Friday, December 08, 2017

Elevator

My office is moving in a few weeks and yesterday I was downstairs looking at the space the team and I will be moving into. We had a great discussion of set up and design and we talked about colour and furniture and all felt growing excitement about the move.

I mentioned that my only concern was the elevator and explained that how there wasn't enough turn radius when getting on at that floor because it's a smallish elevator. I had tried once before and simply couldn't do it. I'd have to take off my footrests to manage.

I offered to demonstrate, so everyone came over and I pushed the elevator button and then when the door opened, got on easily. I was mortified.
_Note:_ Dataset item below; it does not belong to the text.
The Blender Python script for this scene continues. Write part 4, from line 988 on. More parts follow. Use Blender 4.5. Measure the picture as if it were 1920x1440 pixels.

After my big speech about how it was going to be something I'd have to think a way through, I got on simply and easily.

Over the next several minutes I thought about it. I had gone to that floor of the building only once or twice early on as a wheelchair user. It was really hard, impossible actually to get the chair onto the elevator without taking off the feet. I know that was true, I remember it clearly. The difference was that I am now a fully experienced wheelchair user and I know how to maximize space, even create space for the chair. It's something that happens naturally in my head.

I couldn't do it then.

I can do it now.

Now I have to wonder how many early tries and early fails have led me to decide that something is impossible not realizing that my skills would grow and being a wheelchair user is a skill based way to exist in the world.

I'm going to have to be careful about things I've dismissed as not possible. Oh, joy, more things to think about, that's work, but oh joy, maybe I've new experiences waiting behind doors I thought to narrow.

3 comments:

Shannon said...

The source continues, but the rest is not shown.